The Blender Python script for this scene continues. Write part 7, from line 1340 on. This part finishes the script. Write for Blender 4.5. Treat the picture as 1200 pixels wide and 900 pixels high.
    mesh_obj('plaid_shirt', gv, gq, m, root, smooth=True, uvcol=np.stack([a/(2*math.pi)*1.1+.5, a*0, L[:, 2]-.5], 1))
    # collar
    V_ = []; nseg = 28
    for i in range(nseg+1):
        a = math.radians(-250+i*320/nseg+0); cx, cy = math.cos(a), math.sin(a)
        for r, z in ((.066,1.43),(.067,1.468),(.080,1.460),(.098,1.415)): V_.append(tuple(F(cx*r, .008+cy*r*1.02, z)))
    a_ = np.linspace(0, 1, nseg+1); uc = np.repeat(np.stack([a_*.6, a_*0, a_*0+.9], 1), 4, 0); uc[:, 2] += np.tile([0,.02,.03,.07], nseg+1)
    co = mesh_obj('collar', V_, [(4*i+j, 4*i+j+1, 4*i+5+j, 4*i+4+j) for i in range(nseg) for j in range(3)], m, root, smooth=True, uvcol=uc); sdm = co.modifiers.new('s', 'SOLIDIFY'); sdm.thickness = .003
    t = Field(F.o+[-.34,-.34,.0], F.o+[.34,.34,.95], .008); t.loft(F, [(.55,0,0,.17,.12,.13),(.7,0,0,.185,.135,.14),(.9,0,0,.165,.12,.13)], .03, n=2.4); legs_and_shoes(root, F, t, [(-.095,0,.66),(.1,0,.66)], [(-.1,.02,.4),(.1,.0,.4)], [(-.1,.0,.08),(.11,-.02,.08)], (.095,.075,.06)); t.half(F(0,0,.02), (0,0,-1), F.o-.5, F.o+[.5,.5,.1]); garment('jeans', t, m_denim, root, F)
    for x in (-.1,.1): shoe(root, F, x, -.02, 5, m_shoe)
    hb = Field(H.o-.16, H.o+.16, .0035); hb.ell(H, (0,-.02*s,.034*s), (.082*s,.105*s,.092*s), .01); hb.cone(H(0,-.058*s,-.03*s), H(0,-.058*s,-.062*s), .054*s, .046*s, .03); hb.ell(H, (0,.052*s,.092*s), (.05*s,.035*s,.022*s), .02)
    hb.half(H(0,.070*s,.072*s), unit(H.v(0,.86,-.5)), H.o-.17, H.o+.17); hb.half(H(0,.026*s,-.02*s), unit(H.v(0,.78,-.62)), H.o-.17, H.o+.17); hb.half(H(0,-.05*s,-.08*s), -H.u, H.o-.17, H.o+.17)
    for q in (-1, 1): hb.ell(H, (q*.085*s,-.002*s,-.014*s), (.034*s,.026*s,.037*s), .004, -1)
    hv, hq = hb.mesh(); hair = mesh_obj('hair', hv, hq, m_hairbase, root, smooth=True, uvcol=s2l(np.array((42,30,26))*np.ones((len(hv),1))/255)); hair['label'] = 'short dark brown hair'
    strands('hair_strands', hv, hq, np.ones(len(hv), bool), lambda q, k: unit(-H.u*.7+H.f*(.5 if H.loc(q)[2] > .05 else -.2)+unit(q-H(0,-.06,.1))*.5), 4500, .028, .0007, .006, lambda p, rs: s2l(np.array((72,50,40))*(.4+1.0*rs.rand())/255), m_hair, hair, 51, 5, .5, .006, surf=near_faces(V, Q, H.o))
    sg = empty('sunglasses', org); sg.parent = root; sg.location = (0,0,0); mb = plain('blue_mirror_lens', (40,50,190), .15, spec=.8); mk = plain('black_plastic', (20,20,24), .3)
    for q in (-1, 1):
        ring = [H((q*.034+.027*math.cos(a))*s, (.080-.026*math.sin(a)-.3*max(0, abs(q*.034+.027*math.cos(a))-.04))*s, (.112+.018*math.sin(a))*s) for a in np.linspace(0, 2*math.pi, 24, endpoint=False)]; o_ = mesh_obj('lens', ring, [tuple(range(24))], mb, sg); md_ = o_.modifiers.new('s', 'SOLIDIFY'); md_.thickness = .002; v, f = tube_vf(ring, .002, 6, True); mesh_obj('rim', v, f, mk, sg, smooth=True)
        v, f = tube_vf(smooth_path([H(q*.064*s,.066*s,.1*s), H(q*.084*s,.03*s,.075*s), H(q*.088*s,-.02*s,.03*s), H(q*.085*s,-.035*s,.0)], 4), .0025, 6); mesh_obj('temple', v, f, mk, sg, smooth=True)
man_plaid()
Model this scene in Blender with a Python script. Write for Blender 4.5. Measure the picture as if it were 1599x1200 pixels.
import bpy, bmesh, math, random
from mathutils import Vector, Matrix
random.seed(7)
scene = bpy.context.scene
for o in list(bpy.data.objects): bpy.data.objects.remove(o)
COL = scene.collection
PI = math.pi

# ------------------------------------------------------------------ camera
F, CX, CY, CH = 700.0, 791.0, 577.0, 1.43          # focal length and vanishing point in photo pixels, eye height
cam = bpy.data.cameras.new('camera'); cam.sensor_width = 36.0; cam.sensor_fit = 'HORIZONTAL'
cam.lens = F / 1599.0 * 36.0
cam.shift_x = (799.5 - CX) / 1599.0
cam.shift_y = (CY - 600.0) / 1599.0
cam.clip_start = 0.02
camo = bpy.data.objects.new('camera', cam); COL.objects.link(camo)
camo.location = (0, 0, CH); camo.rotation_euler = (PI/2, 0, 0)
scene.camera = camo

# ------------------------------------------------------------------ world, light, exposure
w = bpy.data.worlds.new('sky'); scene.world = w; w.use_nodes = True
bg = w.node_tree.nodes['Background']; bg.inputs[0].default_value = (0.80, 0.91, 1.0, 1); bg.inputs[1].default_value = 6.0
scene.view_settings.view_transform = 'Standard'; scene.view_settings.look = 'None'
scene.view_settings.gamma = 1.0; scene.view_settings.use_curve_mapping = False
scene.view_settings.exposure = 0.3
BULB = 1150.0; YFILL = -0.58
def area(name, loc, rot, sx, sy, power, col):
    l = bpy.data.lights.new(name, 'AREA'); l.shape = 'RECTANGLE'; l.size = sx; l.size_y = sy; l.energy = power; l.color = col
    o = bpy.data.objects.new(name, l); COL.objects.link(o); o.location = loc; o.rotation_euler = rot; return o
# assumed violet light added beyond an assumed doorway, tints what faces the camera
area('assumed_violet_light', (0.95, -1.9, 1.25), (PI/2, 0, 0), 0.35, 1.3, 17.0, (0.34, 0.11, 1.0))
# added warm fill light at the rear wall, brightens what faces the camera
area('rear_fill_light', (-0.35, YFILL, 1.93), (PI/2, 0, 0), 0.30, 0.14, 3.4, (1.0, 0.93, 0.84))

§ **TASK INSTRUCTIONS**
Show the lines that mention the word "scene".

§ **FULL OUTPUT**
The Blender Python script for this scene continues. Write part 7, from line 1340 on. This part finishes the script. Write for Blender 4.5. Treat the picture as 1200 pixels wide and 900 pixels high.
Model this scene in Blender with a Python script. Write for Blender 4.5. Measure the picture as if it were 1599x1200 pixels.
scene = bpy.context.scene
COL = scene.collection
scene.camera = camo
w = bpy.data.worlds.new('sky'); scene.world = w; w.use_nodes = True
scene.view_settings.view_transform = 'Standard'; scene.view_settings.look = 'None'
scene.view_settings.gamma = 1.0; scene.view_settings.use_curve_mapping = False
scene.view_settings.exposure = 0.3